Jelena Pejic (Serbia)
Jelena Pejic is a Legal Adviser at the Legal Division of the International Committee of the Red Cross (ICRC) in Geneva responsible, among other things, for issues related to terrorism and international humanitarian law. She also heads the ICRC’s Project on the Reaffirmation and Development of International Humanitarian Law. Prior to the ICRC, she was Senior Program Coordinator at the Lawyers Committee for Human Rights in New York (now Human Rights First) and was a lecturer in Public International Law and International Relations at Belgrade University Law School.
Roger Raupp Rios (Brazil)
Roger Raupp Rios is a Federal Judge since 1994 in the State of Rio Grande do Sul in Brazil. He is also a Professor of Law at the Federal University of Rio Grande do Sul. As an academic researcher, he has studied the United States Supreme Court’s equal protection doctrine to elaborate his Master’s thesis research on a comparative study between the principle of equality in Brazilian Law and the equal protection doctrine facing sexual orientation discrimination. He has done extensive work with different women’s rights and LGBTT organisations in Brazil and in other countries in the region. He was a Visiting Scholar of the Center for the Study of Human Rights at Columbia University, New York. He has a Ph.D in Law focused on a systematical examination of affirmative action through a comparative study between the principle of equality in Brazilian Law and the equal protection doctrine developed in American Constitutional Law.
Anthony Romero (United States)
Anthony Romero is Executive Director of the American Civil Liberties Union. Prior to that, he led the Ford Foundation’s Human Rights and International Cooperation Program. He also served for nearly five years as a Ford Foundation Programme Officer for Civil Rights and Racial Justice; and for two years on the programme staff of the Rockefeller Foundation. He is a member of the New York Bar Association and has sat on numerous non-profit boards. He is a graduate of Stanford University Law School and Princeton University’s Woodrow Wilson School of Public Policy and International Affairs.

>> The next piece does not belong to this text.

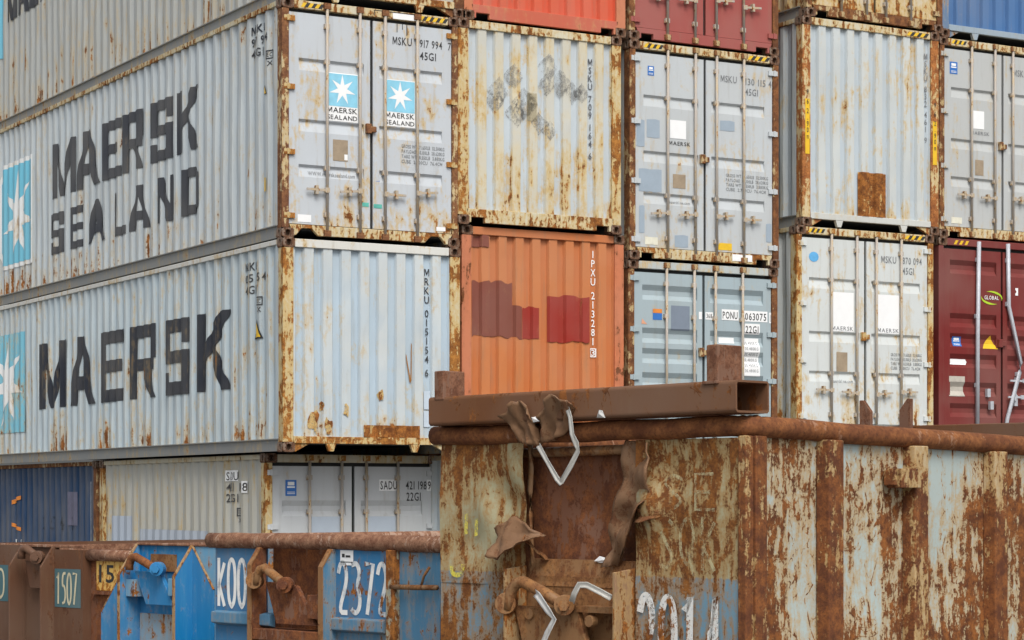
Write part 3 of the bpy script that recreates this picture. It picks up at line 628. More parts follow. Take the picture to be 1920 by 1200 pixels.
# ground-level grey container
S_t = (('SADU', 1.602, 2.145, .235), ('421 198', 1.965, 2.145, .30), ('9', 2.283, 2.145, .045), ('22G1', 1.976, 2.0, .21))
on_front(S, 'label_patch', [rect(1.585, 2.125, 1.855, 2.27)], WHITE, 1); liftf(on_front(S, 'label_patch', [rect(2.272, 2.125, 2.333, 2.27)], WHITE, 1), 0)
for tx, a, b, w_ in S_t: liftf(on_front(S, 'lettering', text(tx, a, b, min(w_, 2.333 - a), .105, .12), BLACKV, 1), .002)
def bluesticker(c, a, b, w_, h_, dr):
    on_front(c, 'sticker', [rect(a, b, a + w_, b + h_)], STICKBLUE, dr)
    liftf(on_front(c, 'sticker_print', [rect(a + w_ * .15, b + h_ * .50, a + w_ * .85, b + h_ * .60), rect(a + w_ * .2, b + h_ * .66, a + w_ * .8, b + h_ * .88), rect(a + w_ * .15, b + h_ * .12, a + w_ * .85, b + h_ * .16), rect(a + w_ * .15, b + h_ * .22, a + w_ * .85, b + h_ * .26)], WHITE, dr), .002)
bluesticker(S, .282, 2.06, .15, .20, 0)
pb = plain('pale_blue_repaint', (.47, .54, .62), .5, .04)
on_front(S, 'paint_patch', [rect(.64, 1.30, 1.03, 1.80)], pb, 0); on_front(S, 'paint_patch', [rect(1.42, 1.30, 1.82, 1.80)], pb, 1)
# white container of the second stack
on_front(M, 'lettering', text('MSKU 709 164 6', 1.938, .95, .09, 1.33, vert=True), plain('worn_dark_lettering', (.10, .105, .12), .6, .3))
residue = weather('glue_residue', (.27, .27, .26), 44, t=.7, alpha=(.41, .60, .60), dirt=.1)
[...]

Marco Sassoli (Switzerland)
Marco Sassoli is Professor of International Law at the University of Geneva since 2004. He chairs the Boards of Geneva Call, an NGO engaging non-state armed groups to comply with humanitarian rules, and of the Geneva Academy of International Humanitarian Law and Human Rights. From 2001 to 2003 he was Professor in the Legal Studies Department of the Political Science and Law Faculty at the University of Quebec in Montreal (UQAM), where he continues to serve as Associate Professor. He served as Clerk to the Swiss Federal Tribunal in Lausanne, and before that as Executive Secretary of the International Commission of Jurists in Geneva. For thirteen years, he worked at the International Committee of the Red Cross, in Geneva, the Middle East and the former Yugoslavia.
Wilder Tayler (Uruguay)
Wilder Tayler, a Uruguayan lawyer, is Deputy Secretary-General of the International Commission of Jurists (ICJ). Between 1997 and 2007 he was Legal and Policy Director of Human Rights Watch. From 1995 to 1996, he was Programme Director of the Americas Region of Amnesty International. Between 1990 and 1995, he was Legal Advisor of Amnesty International with responsibility for the Americas and Asia regional programmes. From 1987 to 1990 he was Executive Director of the Institute for Legal and Social Studies (IELSUR) in Uruguay and before that, Legal Officer (1983-1987), co-ordinating the Institute’s defence of political prisoners.